## start Source data
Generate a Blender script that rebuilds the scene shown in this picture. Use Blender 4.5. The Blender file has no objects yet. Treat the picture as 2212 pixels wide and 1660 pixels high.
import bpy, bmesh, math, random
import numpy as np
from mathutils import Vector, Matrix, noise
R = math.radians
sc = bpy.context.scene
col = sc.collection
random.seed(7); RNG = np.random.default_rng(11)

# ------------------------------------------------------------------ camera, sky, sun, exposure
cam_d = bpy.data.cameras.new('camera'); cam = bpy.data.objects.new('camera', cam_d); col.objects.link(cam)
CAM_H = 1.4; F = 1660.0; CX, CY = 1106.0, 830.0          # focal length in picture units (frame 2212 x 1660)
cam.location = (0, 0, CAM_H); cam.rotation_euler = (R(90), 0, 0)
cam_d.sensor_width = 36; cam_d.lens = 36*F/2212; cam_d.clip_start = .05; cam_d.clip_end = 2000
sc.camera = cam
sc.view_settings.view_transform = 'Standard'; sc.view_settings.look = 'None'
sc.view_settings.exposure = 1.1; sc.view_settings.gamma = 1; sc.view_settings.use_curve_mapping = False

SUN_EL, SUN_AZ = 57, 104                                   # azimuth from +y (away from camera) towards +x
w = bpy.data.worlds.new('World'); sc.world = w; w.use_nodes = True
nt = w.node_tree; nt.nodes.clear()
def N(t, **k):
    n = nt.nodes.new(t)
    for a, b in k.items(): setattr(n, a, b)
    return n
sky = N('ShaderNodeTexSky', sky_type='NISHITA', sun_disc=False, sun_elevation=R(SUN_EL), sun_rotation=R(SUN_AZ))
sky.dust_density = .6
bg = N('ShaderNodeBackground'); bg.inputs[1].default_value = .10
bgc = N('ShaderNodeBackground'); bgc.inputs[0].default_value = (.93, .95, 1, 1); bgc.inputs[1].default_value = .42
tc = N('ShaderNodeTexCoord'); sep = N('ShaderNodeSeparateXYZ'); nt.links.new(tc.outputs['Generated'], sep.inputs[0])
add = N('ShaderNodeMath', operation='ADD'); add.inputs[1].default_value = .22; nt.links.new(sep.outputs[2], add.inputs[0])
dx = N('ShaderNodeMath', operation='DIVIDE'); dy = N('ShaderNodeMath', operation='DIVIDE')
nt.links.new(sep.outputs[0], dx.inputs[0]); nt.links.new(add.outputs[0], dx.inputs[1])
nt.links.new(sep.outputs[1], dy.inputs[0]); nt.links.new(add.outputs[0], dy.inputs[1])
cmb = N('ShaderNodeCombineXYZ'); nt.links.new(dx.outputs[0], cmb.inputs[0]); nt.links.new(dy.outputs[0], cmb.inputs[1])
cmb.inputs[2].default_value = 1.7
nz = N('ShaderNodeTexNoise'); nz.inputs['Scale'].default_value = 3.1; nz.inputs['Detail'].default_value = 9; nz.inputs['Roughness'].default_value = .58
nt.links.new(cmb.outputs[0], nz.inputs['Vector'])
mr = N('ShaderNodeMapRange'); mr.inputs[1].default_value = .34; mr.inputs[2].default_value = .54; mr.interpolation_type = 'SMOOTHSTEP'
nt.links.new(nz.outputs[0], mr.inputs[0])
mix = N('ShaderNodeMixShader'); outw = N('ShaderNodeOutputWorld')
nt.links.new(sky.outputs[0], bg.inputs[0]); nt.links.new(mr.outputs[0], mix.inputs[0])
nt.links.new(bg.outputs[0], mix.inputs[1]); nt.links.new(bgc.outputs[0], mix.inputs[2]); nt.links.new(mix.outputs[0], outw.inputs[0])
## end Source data
**Direction:** Go through the listing above and list every line that has the word "objects".

**The completed task:**
Generate a Blender script that rebuilds the scene shown in this picture. Use Blender 4.5. The Blender file has no objects yet. Treat the picture as 2212 pixels wide and 1660 pixels high.
cam_d = bpy.data.cameras.new('camera'); cam = bpy.data.objects.new('camera', cam_d); col.objects.link(cam)